Les chances de succès

Quoi qu’il en soit, que peut-on sérieusement attendre d’un cabinet nommé entre deux mandats : un qui touche à sa fin et un autre qui approche à grand pas? La réussite de ce cabinet dépend de trois facteurs :

– elle dépend d’abord de la mission que lui attribue le chef de l’Etat, et dont on aimerait savoir un peu plus, si ce dernier daigne nous en dire un mot, n’est-on pas tous embarqués avec lui dans le même bateau qui tangue dangereusement?;     

– elle dépend ensuite de la capacité du Premier ministre à créer une synergie au sein d’un attelage hétérogène qui lui a été «imposé», et c’est le cas de le dire puisqu’il n’a pas choisi lui-même ses futurs collaborateurs qui n’auront finalement pas de compte à lui rendre, et ne seront redevables du résultat de leur action que devant le président de la république, qui les a nommés, et le seul à pouvoir les limoger;    

– elle dépend enfin de la capacité de chaque ministre à prendre à bras-le-corps sa mission et à laisser son empreinte dans le département dont il a aujourd’hui la responsabilité, et là, on ne se fait pas d’illusion, tant la situation semble compliquée et difficile dans tous les secteurs, et l’administration publique dépassée par l’ampleur de la tâche, sinon attentiste et parfois même réfractaire à tout changement qui affecterait ses privilèges acquis. Et puis, les changements, c’est-à-dire les réformes douloureuses, ce ne sont certainement pas des fonctionnaires sans vision ni poids politique qui vont pouvoir les imprimer.

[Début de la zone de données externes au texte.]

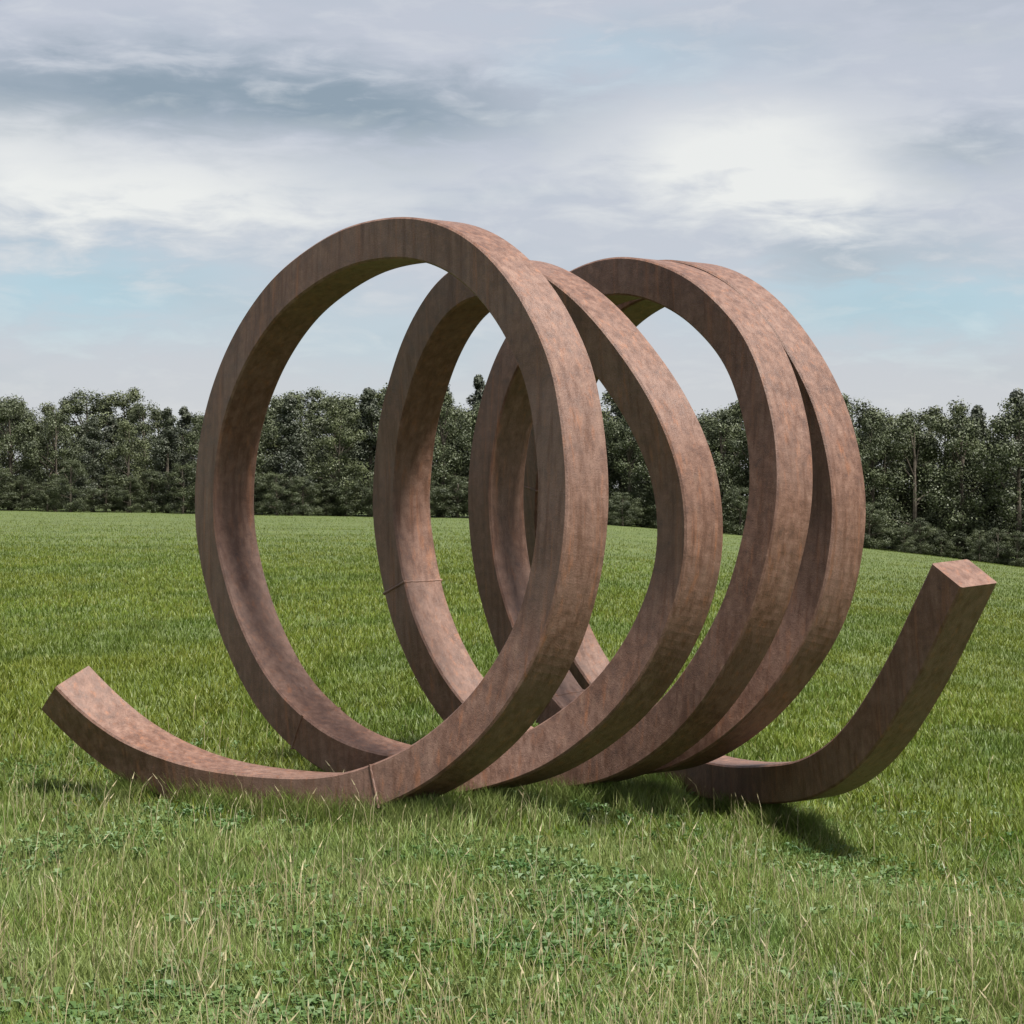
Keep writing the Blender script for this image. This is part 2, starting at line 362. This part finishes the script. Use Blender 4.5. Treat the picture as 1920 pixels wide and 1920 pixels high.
# ------------------------------------------------------------ trees
import numpy as np
def tree_mesh(seed, kind):
    """crown of small leaf clumps on limbs, unit: 10 m tall"""
    h = 10; r = np.random.default_rng(seed); rr = random.Random(seed)
    nc = 60; cen = []; siz = []
    for k in range(nc):
        f = rr.uniform(.06, 1) if kind != 1 else .08+.92*k/nc
        if kind == 1: rad = (1-f)*h*.24+.2
        else: rad = max(.05, math.sin(min(1, f*.93+.10)*math.pi*.95))**.6*h*.29
        a = rr.uniform(0, 6.28); q = rr.uniform(.35, 1)
        cen.append((math.cos(a)*rad*q, math.sin(a)*rad*q, h*f*.93)); siz.append(rr.uniform(.055, .13)*h*((1-.4*f) if kind != 1 else (1-.72*f)))
    cen = np.array(cen); siz = np.array(siz)
    n = 21000; idx = r.integers(0, nc, n)
    v = r.normal(size=(n, 3))*(1, 1, .75); v /= np.linalg.norm(v, axis=1)[:, None]
    p = cen[idx]+v*(siz[idx]*r.uniform(.35, 1.15, n))[:, None]
    A = np.cross(v+.55*r.normal(size=(n, 3)), r.normal(size=(n, 3))); A /= np.linalg.norm(A, axis=1)[:, None]
    B = np.cross(A, v+.35*r.normal(size=(n, 3))); B /= np.linalg.norm(B, axis=1)[:, None]
    sz = (r.uniform(.035, .095, n))[:, None]
    V = np.empty((n*4, 3)); V[0::4] = p+A*sz; V[1::4] = p+B*sz*.7; V[2::4] = p-A*sz; V[3::4] = p-B*sz*.7
    V[:, 2] = np.maximum(V[:, 2], .05)
    me = bpy.data.meshes.new('crown'); me.from_pydata(V.tolist(), [], np.arange(n*4).reshape(-1, 4).tolist())
    tb = bmesh.new()
    def limb(p0, p1, r0, r1, bend=.3):
        prev = None; d = (p1-p0); sx = d.orthogonal().normalized(); sy = d.normalized().cross(sx)
        for k in range(6):
            u = k/5; rad = r0+(r1-r0)*u; c = p0+d*u+sx*math.sin(u*4+seed)*bend*u*.5
            ring = [tb.verts.new(c+sx*math.cos(a*math.pi/3)*rad+sy*math.sin(a*math.pi/3)*rad) for a in range(6)]
            if prev:
                for j in range(6): tb.faces.new((prev[j], prev[(j+1) % 6], ring[(j+1) % 6], ring[j]))
            prev = ring
    limb(Vector((0, 0, -.3)), Vector((0, 0, h*.86)), .2, .03)
    for k in range(12):
        c = Vector(cen[k]); z0 = min(c.z*.7, h*.75); limb(Vector((0, 0, z0)), c, .07, .02, .2)
    tm = bpy.data.meshes.new('trunk'); tb.to_mesh(tm); tb.free()
    me.materials.append(leafs[kind]); tm.materials.append(m_bark)
    return me, tm
protos = [tree_mesh(i*5+1, (0, 0, 1, 2, 0, 1, 0, 2, 0)[i]) for i in range(9)]
pk = (0, 0, 1, 2, 0, 1, 0, 2, 0)
rnd = random.Random(3)
kinds = ['broad oak', 'dark conifer', 'pale green birch']
def where(px):
    if px < 380: return 'left of the rusty coil'
    if 470 < px < 700: return 'seen through the front loop of the coil'
    if px > 1620: return 'right of the rusty coil'
    return 'straight behind the rusty coil'
def plant(px, Y, h, i, name, label, cat, group, wide=1.0):
    me, tm = protos[i]
    e = bpy.data.objects.new(name, None); COL.objects.link(e)
    x = (px-960)/F*Y; e.location = (x, Y, gz(x, Y)); e.rotation_euler[2] = rnd.uniform(0, 6.28); s = h/10
    e.scale = (s*wide*rnd.uniform(.95, 1.3), s*wide*rnd.uniform(.95, 1.3), s)
    tag(e, label, cat, group); link('crown', me, None, e); link('trunk', tm, None, e)
for row in range(3):
    px = -1000.0+row*40
    while px < 2950:
        Y = WY+row*6+rnd.uniform(0, 4)
        top = 745+rnd.uniform(-30, 36)-row*8+16*math.sin(px*.0045+1.2)
        x = (px-960)/F*Y; h = (HOR-top)/F*Y+HC-gz(x, Y)
        i = rnd.randrange(9)
        plant(px, Y, h, i, 'tree', f'{kinds[pk[i]]} in the dark wood, {where(px)}', 'tree', 'trees of the wood behind the field')
        px += rnd.uniform(.75, 1.2)*.33*h/Y*F
px = -1000.0
while px < 2950:                              # shrubs along the foot of the wood
    Y = WY-1.5+rnd.uniform(-1.5, 1.5); h = rnd.uniform(2.2, 4.6)
    plant(px, Y, h, rnd.choice((0, 1, 4, 6)), 'shrub', "dark shrub at the wood's foot, "+where(px), 'shrub', 'shrubs along the foot of the wood', 1.5)
    px += rnd.uniform(.8, 1.3)*.62*h/Y*F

Les fonctionnaires, on le sait, rechignent à prendre des initiatives dont ils seraient comptables des résultats, ils préfèrent attendre des instructions et prennent trop de temps et de précautions pour daigner enfin les mettre en œuvre. Ce qui, on l’imagine, alourdit énormément la machine. Et dans l’atmosphère de suspicion généralisée qui règne actuellement dans le pays, on peut aussi imaginer qu’ils seraient encore plus prudents et plus suspicieux.

Alors, souhaitons-leur bon vent, en espérant qu’ils n’auront pas à gérer des tempêtes dans leurs secteurs respectifs.